川田利明「“お客様は神様”世代は何やってもいいだろうって」 苦労ばかりのラーメン店を14年間続けられた理由
■プロレスと飲食店“お客さんとの距離”に違い
――お客さんのエピソードとして、言われて悲しかった、つらかったことはありましたか。 つらかったことはありすぎて話ができないぐらい、つらいことばっかりです。 “お客様は神様”世代に育った人たちって、何をやってもいいだろうみたいなところがあって。自分で辛いやつを頼んでおいて、半分ぐらい食べてから、「やっぱりこれ辛いから普通のラーメン出して」って。普通では考えられないようなことが起きるんですよ。 飲み物も「焼酎ダブルにして」って。ダブルにしてって言ったらダブルの料金じゃないですか。「焼酎ダブルにしてって言ったらダブル料金取られた」って。そういう理不尽なお客さんが毎日のように数え切れないぐらい来てたんで。さっきも言ったけど、厨房の中まで入ってきて話し出す人もいるぐらいなので、それってたぶん普通の飲食店じゃあり得ない。今はそういうのは少なくなったとはいえ、毎日のように一個や二個あるので。 お客さんとの距離が、“リングとお客さん”、“飲食店とお客さん”との距離だと、こっちの方が相当近いんで。仮にリングとリングサイドの人でも、実際の近さじゃなくて、やっぱりそこにはなにか壁はあったはずで。
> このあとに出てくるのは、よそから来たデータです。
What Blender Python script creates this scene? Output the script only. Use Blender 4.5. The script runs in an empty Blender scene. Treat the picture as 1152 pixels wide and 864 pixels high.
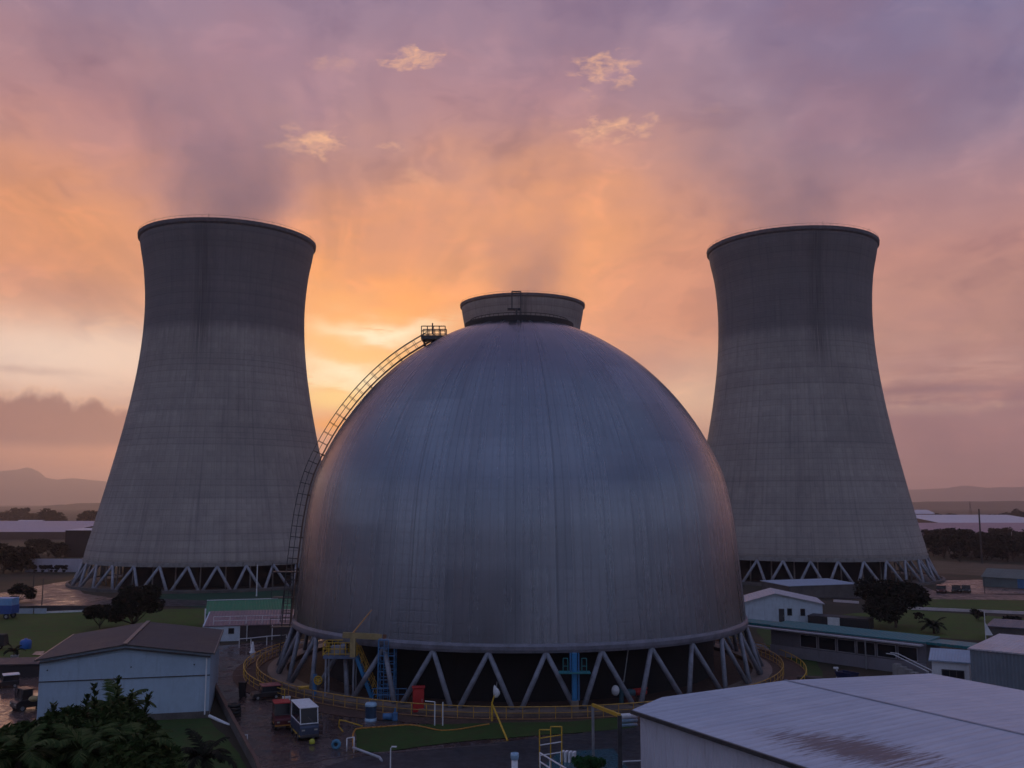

ここはお客さんの方から壁を取り外ししちゃう世界であるのかなって。
■ラーメン店を続けてこられた理由
――これまで失敗や、つらいことがたくさんある中で、川田さんがお店を続けてこられた理由を教えてください。 少ないお客さんでも来てくれて、毎回来てくれるお客さんとかがいて励みになるようなことがあれば、ちょっと続けようかなって。 最近になって、昔の動画を見て、それでお客さんとして来てくれる、俺のことを知らないでしょうっていう10代の子とかが来てくれて。この間なんて、13歳の女の子が、たぶんお父さんが見ている映像を見て好きになってくれたのか、来て感動してくれて。13歳の子に俺、感動してもらえるなんていうのは夢にも思ったことなくて。ちょっとびっくりしたのと、すごく自分の中で“こんなこともあるんだったら、ちょっとはやっててよかったかな”なんてすごく励みになりました。